System76 has quietly crossed a long-awaited finish line: the company’s Rust‑based COSMIC desktop environment has exited beta and now ships as the default on Pop!_OS 24.04 LTS. What started as an experiment to break free of GNOME’s constraints has become a full desktop stack — and it’s available for anyone to download or try on new System76 machines.
What landed
Pop!_OS 24.04 LTS rides atop an Ubuntu 24.04 LTS foundation and brings COSMIC as the default user interface. System76 rebuilt key pieces of the desktop in Rust and swapped out a number of GNOME components for its own apps: COSMIC Files replaces Nautilus, COSMIC Terminal takes over from GNOME Terminal, COSMIC Text Editor stands in for GNOME Text Editor, and COSMIC Media Player replaces Totem. The graphical package storefront has also been renamed and reworked as the COSMIC Store.
Under the hood Pop!_OS 24.04 uses Linux 6.17.9 and, at release, remains on the Mesa 25.1 series for open‑source graphics — with an option to install the NVIDIA 580 driver for folks running proprietary drivers. System76 says the release is stable enough for general use and will ship on new hardware, while images are available for download from System76’s site.
Why this matters (and why opinions are mixed)
For System76, COSMIC is about control and polish. The company has shipped Linux laptops and desktops for two decades, and leaders argued they’d reached the limits of what they could do by layering on GNOME. Building a DE from scratch gives them tighter integration with firmware, drivers and their curated app set — which could matter to power users, workstation buyers and gamers.
Not everyone greeted the launch with open arms. Community commentary ranges from excitement about a fresh, snappy Rust desktop to skepticism about yet another environment fragmenting the Linux UI landscape. That tension shows why some users prefer contributing to existing projects, while others want a packaged, opinionated experience out of the box.
Real‑world feel and quirks
Hands‑on reviews from earlier Pop!_OS editions hint at what to expect: installation remains straightforward and onboarding is polished, with useful features like built‑in tiling that many users find productivity‑boosting. Reviewers also note a few rough edges — gesture customization is limited compared with KDE Plasma, and store or category rendering can feel sluggish on some hardware.
For gamers and heavy‑graphics users the distribution’s driver story is important. System76 offers both open and proprietary paths, but if you’re chasing the bleeding edge of GPU support you may notice the Mesa stack is conservative at release. Still, Pop!_OS remains a popular pick among Linux gamers, especially for those who want a system that’s ready for Steam and GPU drivers without much tinkering — a convenience echoed by recent improvements in handheld Linux ecosystems like the Steam Deck’s low‑power download mode.
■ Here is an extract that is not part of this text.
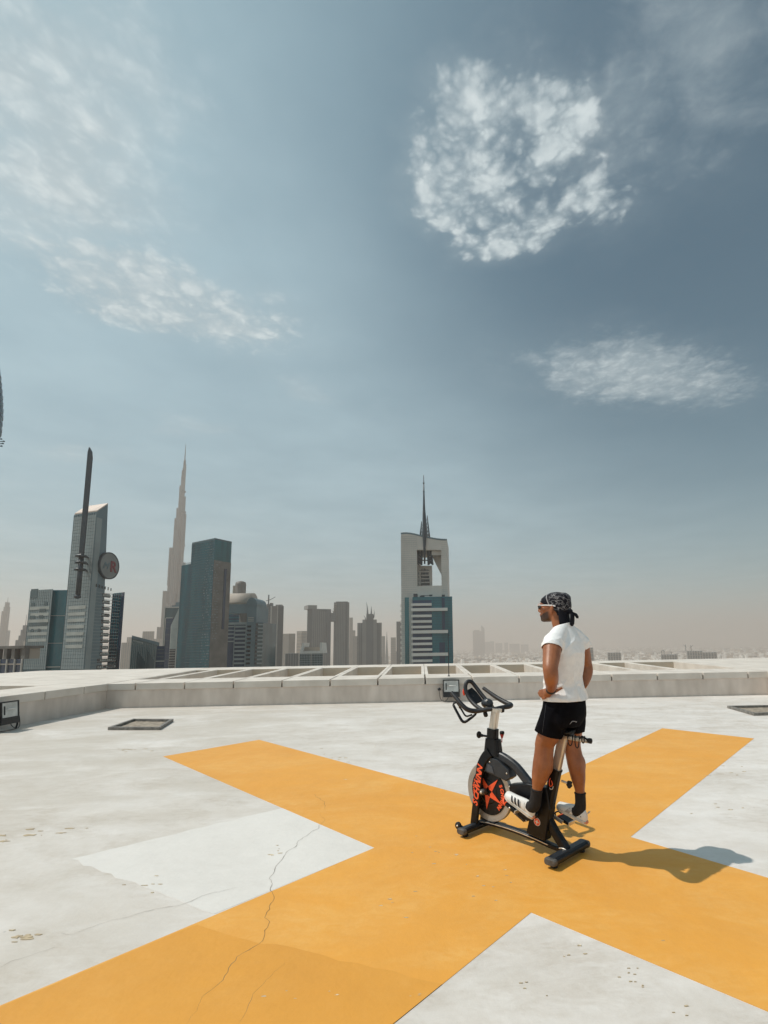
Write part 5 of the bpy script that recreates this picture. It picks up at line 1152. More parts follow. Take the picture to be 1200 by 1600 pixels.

This release also arrives amid a noticeably active Linux desktop year: other distributions are reshuffling defaults and polishing their experiences, and desktop compositors and apps across the ecosystem keep evolving. If you rely on streaming or cloud‑adjacent gaming workflows you might appreciate parallel advances such as the ways players can now stream libraries from dedicated devices like the PlayStation Portal.
Who should try it now
- Curious Linux users who like a modern, opinionated desktop with tiling built in.
- System76 hardware owners looking for the out‑of‑the‑box experience tuned to their machines.
- Enthusiasts and developers who want to follow a Rust‑first UI project.
If you’re cautious about stability on production machines, Pop!_OS 24.04 is an LTS release — but the COSMIC stack is new enough that waiting for a few incremental updates is reasonable. Want to test without committing? Create a live USB or try it on secondary hardware (you can even experiment on a MacBook if you’ve been curious about switching MacBook hardware to Linux).
System76’s gamble — trading a well‑known GNOME base for a bespoke, Rust‑driven desktop — will be judged by users over months, not days. For now, COSMIC gives Pop!_OS a distinct personality and tighter control; whether that translates to wide adoption or a niche, beloved fork of the desktop remains the story to watch.